Jenny’s return also included a design update. Gone were the olive green T-shirt and black combat trousers she wore on TV, replaced by a much fancier piece of gear. “One of my favourite things about Jenny’s return was seeing Rachael Stott’s incredible design for her new costume,” Scott told us. “In the script, we simply described it as a ‘Gallifreyan flight suit’, and Rachael came back with the most beautiful suit of armour. And best of all, fans are already cosplaying as the new armoured Jenny. That’s fantastic.”

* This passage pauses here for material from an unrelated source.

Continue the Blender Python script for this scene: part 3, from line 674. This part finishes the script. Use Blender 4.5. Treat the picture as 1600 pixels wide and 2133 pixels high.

Jenny wasn’t the only throwback from Who‘s nearly 55-year history that the team got to play around with for The Lost Dimension. The Eleventh Doctor and Alice’s arc in the story saw the duo flung into Gallifrey’s ancient history, in a time before the great civilisation unlocked the keys to time travel. “I kept suggesting that we visit ancient Gallifrey somehow, Time Lock be damned,” Abadzis told us, which lead to a plotline where the Eleventh Doctor and Alice discovered a prototype TARDIS, in the style of the grey tubes shown in “The Name of the Doctor”.

Here’s How Much Planning It Takes To Bring Doctor Who’s Gigantic Comic Crossovers To Life
Abadzis’ doodles of every Doctor… so far, at least.

Abadzis’ doodles of every Doctor… so far, at least.

“[George and Cavan] worked in the plot element of the prototype TARDIS. I then took that and ran with it. That was a hell of a lot of fun to write. I thought it was important to give the story as a whole a sense of the mythic, of the widest canvas possible, as all multi-Doctor stories should.” That mythic element of Doctor Who‘s vast history, Scott added, is what elevated The Lost Dimension for the team. “Doctor Who already has its own rich mythology, so we didn’t really like the idea of grafting on someone else’s.”

“I think this is one of the key things that sets Doctor Who apart from other TV shows – that massive mythology and history that’s been built up in layers over the 50-odd years of the show’s existence,” Mann concluded. “It was important to us to try to encapsulate some of that in this series. For me, if you’re going to make an event series feel special, it has to be about more than just throwing some Doctors together on a typical adventure. It has to have world- or universe-shattering consequences, and the best way to do that is to delve back into the established mythology of the show and create something from the riches you find in there. That’s what makes it feel intrinsically Doctor Who, I think.”

Doctor Who: The Lost Dimension Book One hits shelves February 20.